US Manufacturing Slumps In May, New Orders & Jobs Contract

Analysts expected Manufacturing PMI to be flat from its ugly preliminary print of 52.4 and saw ISM Manufacturing dropping to 54.5 from 56.1 – both still comfortably in expansion (above 50) despite the collapse in US macro data relative to expectations.

BUT… things improved intra-month for Manufacturing PMI – rising to 52.7 final from 52.4 preliminary – but still notably below April’s 57.0 print.

ISM Manufacturing was worse, falling to 53.0 from 56.1 (below the 54.5 expectations).

Source: Bloomberg

The headline PMI dropped to its lowest level since July 2020 amid a near-stagnation of factory output and a fall in new orders. The decrease in sales was the first since May 2020, with domestic and foreign client demand falling.
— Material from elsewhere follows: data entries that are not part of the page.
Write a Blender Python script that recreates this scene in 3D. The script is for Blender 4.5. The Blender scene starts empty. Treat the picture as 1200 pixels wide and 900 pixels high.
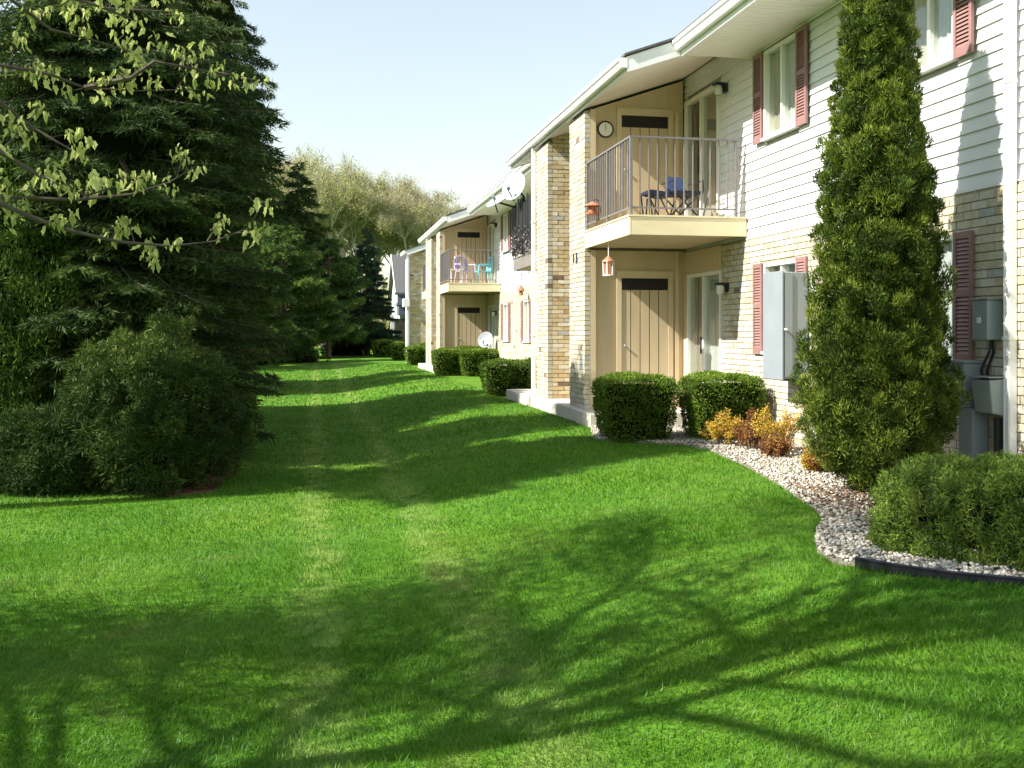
import bpy, math, random
import numpy as np
from mathutils import Vector, Matrix

S = bpy.context.scene
COL = S.collection
random.seed(7)
RNG = np.random.default_rng(11)

# ------------------------------------------------------------------ camera, sky, sun, exposure
YAW = math.atan(230 / 1200)
cam_d = bpy.data.cameras.new("camera")
cam = bpy.data.objects.new("camera", cam_d)
COL.objects.link(cam)
cam.location = (0, 0, 1.36)
cam.rotation_euler = (math.radians(90), 0, -YAW)
cam_d.sensor_width = 36
cam_d.lens = 36
cam_d.shift_y = -0.05
cam_d.clip_end = 3000
S.camera = cam

SUN_DIR = Vector((1.0, 0.17, -0.86)).normalized()
SUN_EL = math.asin(-SUN_DIR.z)
SUN_AZ = math.atan2(-SUN_DIR.x, -SUN_DIR.y)      # clockwise from +Y
world = bpy.data.worlds.new("World")
S.world = world
world.use_nodes = True
wn = world.node_tree
sky = wn.nodes.new("ShaderNodeTexSky")
sky.sky_type = 'NISHITA'
sky.sun_disc = False
sky.sun_elevation = SUN_EL
sky.sun_rotation = SUN_AZ
sky.air_density = 1.7
sky.dust_density = 0.4
sky.ozone_density = 1.5
wn.nodes["Background"].inputs[1].default_value = 0.085
veil = wn.nodes.new("ShaderNodeHueSaturation")      # thin high haze: the whole sky a little paler
veil.inputs["Saturation"].default_value = 0.62
veil.inputs["Value"].default_value = 1.0
wn.links.new(sky.outputs[0], veil.inputs["Color"])
wn.links.new(veil.outputs[0], wn.nodes["Background"].inputs[0])

sun_d = bpy.data.lights.new("sun", 'SUN')
sun_d.energy = 5.0
sun_d.angle = math.radians(0.55)
sun_d.color = (1.0, 0.94, 0.84)
sun = bpy.data.objects.new("sun", sun_d)
COL.objects.link(sun)
sun.rotation_euler = SUN_DIR.to_track_quat('-Z', 'Y').to_euler()
sun.location = (-20, -3, 20)

S.view_settings.view_transform = 'Standard'
S.view_settings.look = 'None'
S.view_settings.exposure = 1.3
S.view_settings.gamma = 1.0
S.render.engine = 'CYCLES'

# ------------------------------------------------------------------ materials
def _ramp(nt, src, stops):
    r = nt.nodes.new("ShaderNodeValToRGB")
    el = r.color_ramp.elements
    while len(el) < len(stops):
        el.new(0.5)
    for e, (p, c) in zip(el, stops):
        e.position = p
        e.color = (*c, 1)
    nt.links.new(src, r.inputs[0])
    return r

def mat(name, c1, c2=None, scale=6, rough=0.7, bump=0.0, bscale=60, metal=0.0, stretch=None, spec=0.4, detail=4):
    m = bpy.data.materials.new(name)
    m.use_nodes = True
    nt = m.node_tree
    b = nt.nodes["Principled BSDF"]
    b.inputs["Roughness"].default_value = rough
    b.inputs["Metallic"].default_value = metal
    b.inputs["Specular IOR Level"].default_value = spec
    b.inputs["Base Color"].default_value = (*c1, 1)
    geo = nt.nodes.new("ShaderNodeNewGeometry")
    vec = geo.outputs["Position"]
    if stretch:
        mp = nt.nodes.new("ShaderNodeMapping")
        mp.inputs["Scale"].default_value = stretch
        nt.links.new(vec, mp.inputs[0])
        vec = mp.outputs[0]
    if c2:
        n = nt.nodes.new("ShaderNodeTexNoise")
        n.inputs["Scale"].default_value = scale
        n.inputs["Detail"].default_value = detail
        nt.links.new(vec, n.inputs["Vector"])
        r = _ramp(nt, n.outputs["Fac"], [(0.3, c1), (0.7, c2)])
        nt.links.new(r.outputs[0], b.inputs["Base Color"])
    if bump:
        n2 = nt.nodes.new("ShaderNodeTexNoise")
        n2.inputs["Scale"].default_value = bscale
        n2.inputs["Detail"].default_value = 5
        nt.links.new(vec, n2.inputs["Vector"])
        bp = nt.nodes.new("ShaderNodeBump")
        bp.inputs["Strength"].default_value = bump
        bp.inputs["Distance"].default_value = 0.01
        nt.links.new(n2.outputs["Fac"], bp.inputs["Height"])
        nt.links.new(bp.outputs[0], b.inputs["Normal"])
    return m

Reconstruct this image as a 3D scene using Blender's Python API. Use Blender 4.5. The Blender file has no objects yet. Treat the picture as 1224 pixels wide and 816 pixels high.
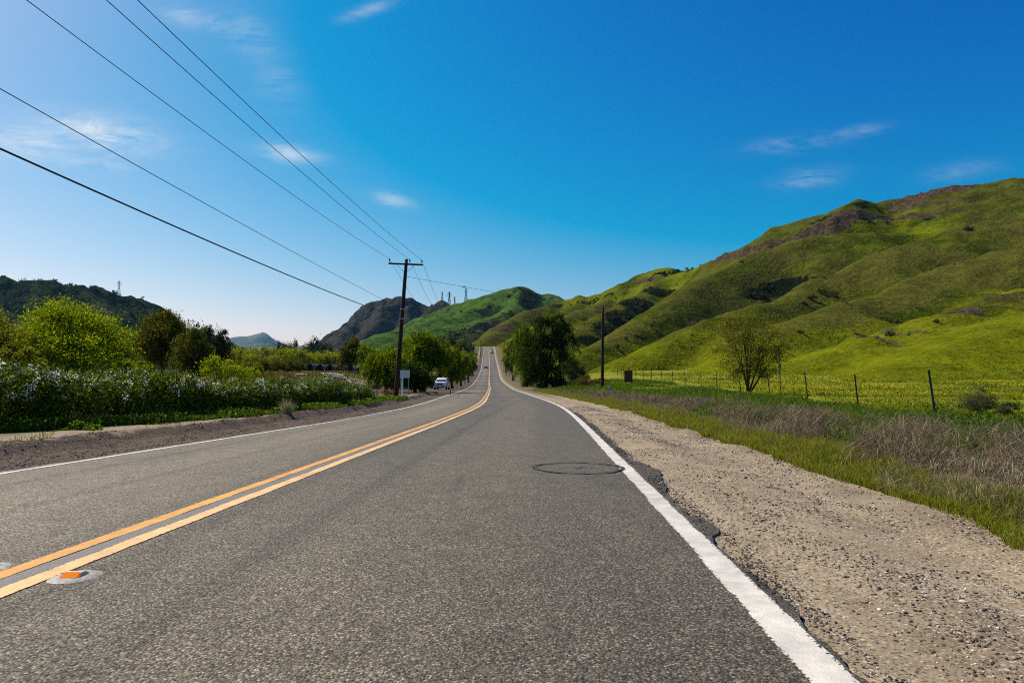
import bpy, math, random
import numpy as np
from mathutils import Vector

SC = bpy.context.scene
COL = SC.collection
RNG = np.random.default_rng(11)
random.seed(5)
PI = math.pi

# ------------------------------------------------------------------ camera frame
F = 816.0
PITCH = math.atan(50 / 816)
CP, SP = math.cos(PITCH), math.sin(PITCH)
CAMZ = 1.0


def at(px, py, Y):
    """point seen at photo pixel (px, py) at distance Y ahead of the camera"""
    v = (408 - py) / F
    fy = CP - v * SP
    k = Y / fy
    return np.array([(px - 612) / F * k, Y, CAMZ + (SP + v * CP) * k])


# ------------------------------------------------------------------ numpy noise
def _hash(ix, iy, seed):
    h = (ix.astype(np.int64) * 374761393 + iy.astype(np.int64) * 668265263 + seed * 1442695041) & 0xFFFFFFFF
    h = ((h ^ (h >> 13)) * 1274126177) & 0xFFFFFFFF
    h = (h ^ (h >> 16)) & 0xFFFF
    return h / 65535.0


def vnoise(x, y, seed=0):
    x = np.asarray(x, float); y = np.asarray(y, float)
    ix = np.floor(x); iy = np.floor(y)
    fx = x - ix; fy = y - iy
    fx = fx * fx * fx * (fx * (fx * 6 - 15) + 10); fy = fy * fy * fy * (fy * (fy * 6 - 15) + 10)
    a = _hash(ix, iy, seed); b = _hash(ix + 1, iy, seed); c = _hash(ix, iy + 1, seed); d = _hash(ix + 1, iy + 1, seed)
    return (a + (b - a) * fx + (c - a) * fy + (a - b - c + d) * fx * fy) * 2 - 1


def fbm(x, y, oct=4, seed=0, gain=0.5):
    s = 0; a = 1.0; f = 1.0
    for o in range(oct):
        s = s + a * vnoise(x * f + 17.3 * o, y * f - 9.1 * o, seed + o); a *= gain; f *= 2.03
    return s


def sstep(a, b, x):
    t = np.clip((np.asarray(x, float) - a) / (b - a), 0, 1)
    return t * t * (3 - 2 * t)


# ------------------------------------------------------------------ road and ground shape
_RY = np.array([-60, 0, 10, 20, 28, 36, 43, 52, 60, 72, 85, 120, 192, 305, 420, 505, 520, 535, 550, 570, 600])
_RX = np.array([-5.48, -2.68, -2.22, -1.78, -1.56, -1.57, -1.72, -1.95, -2.16, -2.5, -2.88, -3.95, -6.5, -10.0, -14.2, -17.4, -18.4, -20.6, -25.5, -36, -58])
_ZY = np.array([-60, 0, 60, 90, 108, 120, 150, 192, 240, 305, 360, 420, 470, 512, 535, 560, 600, 700, 900, 7000])
_ZZ = np.array([0, 0, 0, 0.02, 0.1, 0.25, 0.75, 1.75, 3.75, 8.0, 12.6, 18.6, 24.0, 28.3, 29.8, 30.2, 30.5, 30.5, 24, 20])


def _pch(xs, ys):
    xs = xs.astype(float); h = np.diff(xs); d = np.diff(ys) / h
    m = np.zeros(len(xs)); m[0] = d[0]; m[-1] = d[-1]
    m[1:-1] = (d[:-1] * h[1:] + d[1:] * h[:-1]) / (h[1:] + h[:-1])

    def f(x):
        x = np.clip(np.asarray(x, float), xs[0], xs[-1])
        i = np.clip(np.searchsorted(xs, x) - 1, 0, len(h) - 1)
        t = (x - xs[i]) / h[i]
        return ((2 * t**3 - 3 * t**2 + 1) * ys[i] + (t**3 - 2 * t**2 + t) * h[i] * m[i]
                + (-2 * t**3 + 3 * t**2) * ys[i + 1] + (t**3 - t**2) * h[i] * m[i + 1])
    return f


road_x = _pch(_RY, _RX)
road_z = _pch(_ZY, _ZZ)


def tilt(Y, u):
    """the far lane drops away through the bend"""
    s_ = np.interp(Y, [0, 8, 15, 21, 33, 44, 60, 90], [0.01, .055, .11, .16, .2, .2, .1, 0])
    return -s_ * np.clip(-np.asarray(u, float) / 3.66, 0, 1)


def zg(X, Y):
    """height of the ground sheet"""
    X = np.asarray(X, float); Y = np.asarray(Y, float)
    u = X - road_x(Y)
    rz = road_z(Y) + tilt(Y, u)
    angl = np.interp(Y, [40, 60, 80, 100, 150, 300, 1000, 8000], [-.025, -.005, .007, .0125, .016, .0185, .02, .0215])
    zl = np.where(Y > 40, 1 + angl * Y, 0.0)
    angr = np.interp(Y, [20, 40, 80, 120, 200, 400, 8000], [-.05, -.022, .0, .012, .02, .02, .0215])
    zr = np.where(Y > 20, 1 + angr * Y, 0.0)
    climb = sstep(120, 260, Y)
    wl = sstep(9 + 4 * climb, 24 + 75 * climb, -u)
    wr = sstep(5, 18 + 60 * climb, u)
    z = np.where(u < 0, rz + (zl - rz) * wl, rz + (zr - rz) * wr)
    far = sstep(620, 900, Y)
    z = z * (1 - far) + np.where(u < 0, zl, zr) * far
    # small relief: berm beyond the left shoulder, gravel ruts, lumpy verge
    nearw = 1 - sstep(60, 120, Y)
    jit = 0.22 * fbm(X * 0.5, Y * 0.35, 3, 3)
    z = z + nearw * 0.19 * sstep(5.5, 5.68, -u + jit)
    z = z + nearw * 0.10 * sstep(5.9, 6.9, u + jit) * (1 - sstep(9, 12, u))
    off = sstep(3.9, 5.2, np.abs(u))
    z = z + off * (0.035 * fbm(X * 1.3, Y * 1.3, 3, 7)) * np.clip(1 - Y / 200, 0.2, 1)
    z = z + sstep(12, 30, np.abs(u)) * 0.12 * fbm(X * 0.15, Y * 0.15, 3, 9)
    z = z + nearw * 0.028 * (np.sin((u - 4.1) * 4.4 + .5 * fbm(Y * .15, 0 * Y, 2, 19)) * sstep(3.9, 4.3, u) * (1 - sstep(5.5, 6.0, u)))
    # below the asphalt
    under = 1 - sstep(3.60, 3.74, np.abs(u))
    z = z - 0.02 - under * (0.05 + 0.0006 * np.clip(Y, 0, 600))
    return z


# ------------------------------------------------------------------ object helpers
def link(o, parent=None):
    COL.objects.link(o)
    if parent is not None:
        o.parent = parent
    return o


def tag(o, label=None, cat=None, group=None, kind=None):
    if label: o['label'] = label
    if cat: o['category'] = cat
    if group: o['group'] = group
    if kind: o['kind'] = kind
    return o


def empty(name, loc, rz=0.0):
    o = bpy.data.objects.new(name, None)
    o.empty_display_size = 0.3
    o.location = [float(c) for c in loc]; o.rotation_euler = (0, 0, rz)
    return link(o)


class MB:
    """collects verts and faces of one mesh"""

    def __init__(self):
        self.v = []; self.f = []; self.c = []; self.n = 0

    def add(self, v, f, c=None):
        v = np.asarray(v, float).reshape(-1, 3); f = np.asarray(f, int)
        self.v.append(v); self.f.append(f + self.n)
        if c is not None:
            c = np.asarray(c, float)
            if c.ndim == 1: c = np.tile(c, (len(v), 1))
            self.c.append(c)
        self.n += len(v)
        return self

    def box(self, c, s, rz=0.0, M=None):
        x, y, z = np.array(s) / 2
        v = np.array([[-x, -y, -z], [x, -y, -z], [x, y, -z], [-x, y, -z], [-x, -y, z], [x, -y, z], [x, y, z], [-x, y, z]])
        if rz:
            cc, ss = math.cos(rz), math.sin(rz)
            v = v @ np.array([[cc, ss, 0], [-ss, cc, 0], [0, 0, 1]])
        return self.add(v + np.array(c), [[0, 3, 2, 1], [4, 5, 6, 7], [0, 1, 5, 4], [1, 2, 6, 5], [2, 3, 7, 6], [3, 0, 4, 7]])

    def tube(self, pts, rad, sides=7, cap=True, c=None):
        pts = np.asarray(pts, float); n = len(pts)
        rad = np.broadcast_to(np.asarray(rad, float), (n,))
        tan = np.gradient(pts, axis=0); tan /= np.linalg.norm(tan, axis=1)[:, None] + 1e-9
        ref = np.array([0, 0, 1.0]) if abs(tan[0][2]) < 0.9 else np.array([1.0, 0, 0])
        a = np.cross(tan, ref); a /= np.linalg.norm(a, axis=1)[:, None] + 1e-9
        b = np.cross(tan, a)
        th = np.arange(sides) / sides * 2 * PI
        V = pts[:, None, :] + rad[:, None, None] * (np.cos(th)[None, :, None] * a[:, None, :] + np.sin(th)[None, :, None] * b[:, None, :])
        V = V.reshape(-1, 3)
        i = np.arange(n - 1)[:, None] * sides; j = np.arange(sides)[None, :]; k = (j + 1) % sides
        Q = np.stack([i + j, i + k, i + sides + k, i + sides + j], -1).reshape(-1, 4)
        self.add(V, Q, None if c is None else np.tile(c, (len(V), 1)))
        if cap:
            base = self.n - len(V)
            self.capfaces = getattr(self, 'capfaces', [])
            self.capfaces.append([base + t for t in range(sides)][::-1])
            self.capfaces.append([base + (n - 1) * sides + t for t in range(sides)])
        return self

    def build(self, name, mat, parent=None, smooth=False, uv=None):
        me = bpy.data.meshes.new(name)
        V = np.concatenate(self.v) if self.v else np.zeros((0, 3))
        me.vertices.add(len(V)); me.vertices.foreach_set('co', V.astype(np.float32).ravel())
        loops = [f.ravel() for f in self.f]
        sizes = [np.full(len(f), f.shape[1]) for f in self.f]
        for cf in getattr(self, 'capfaces', []):
            loops.append(np.array(cf)); sizes.append(np.array([len(cf)]))
        L = np.concatenate(loops); S = np.concatenate(sizes)
        me.loops.add(len(L)); me.loops.foreach_set('vertex_index', L.astype(np.int32))
        st = np.zeros(len(S), np.int32); st[1:] = np.cumsum(S)[:-1]
        me.polygons.add(len(S)); me.polygons.foreach_set('loop_start', st)
        me.polygons.foreach_set('use_smooth', np.full(len(S), bool(smooth)))
        if self.c:
            C = np.concatenate(self.c)
            if C.shape[1] == 3: C = np.hstack([C, np.ones((len(C), 1))])
            at_ = me.attributes.new('tint', 'FLOAT_COLOR', 'POINT')
            at_.data.foreach_set('color', C.astype(np.float32).ravel())
        if uv is not None:
            for nm, arr in uv.items():
                a_ = me.attributes.new(nm, 'FLOAT', 'POINT'); a_.data.foreach_set('value', np.asarray(arr, np.float32))
        me.update(); me.validate()
        if mat is not None: me.materials.append(mat)
        o = bpy.data.objects.new(name, me)
        return link(o, parent)


def grid_faces(nr, nc):
    i = np.arange(nr - 1)[:, None] * nc; j = np.arange(nc - 1)[None, :]
    return np.stack([i + j, i + j + 1, i + nc + j + 1, i + nc + j], -1).reshape(-1, 4)


def copy_tree(o, parent=None):
    c = o.copy(); COL.objects.link(c)
    if parent is not None: c.parent = parent
    for ch in list(o.children):
        copy_tree(ch, c)
    return c


def bevel(o, w, seg=2):
    m = o.modifiers.new('bevel', 'BEVEL'); m.width = w; m.segments = seg; m.limit_method = 'ANGLE'
    return o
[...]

The ISM print is the weakest since June 2020 and under the hood is more worrisome with an outright contraction in new orders and employment…

Chris Williamson, Chief Business Economist at S&P Global Market Intelligence, said:

The PMI survey has fallen in June to a level indicative of the manufacturing sector acting as a drag on GDP, with that drag set to intensify as we move through the summer. Forward-looking indicators such as business expectations, new order inflows, backlogs of work and purchasing of inputs have all deteriorated markedly to suggest an increased risk of an industrial downturn.

Demand growth is cooling from households amid the cost-of-living crisis, and capital spending by companies is also showing signs of moderating due to tightening financial conditions and the gloomier outlook. However, most marked has been a steep drop in orders for inputs by manufacturers, which hints at an inventory correction.

“Some welcome news is that the drop in demand for inputs has brought some pressure off supply chains and calmed prices for a wide variety of goods, which should help alleviate broader inflationary pressures in coming months.”

So, even though the manufacturing surveys are still above the 50 Maginot Line, the steep declines sync positively with the rising recession fears and soaring rate-cut expectations being priced into the markets…

Will Powell jawbone that expectation away, or embrace it as policy?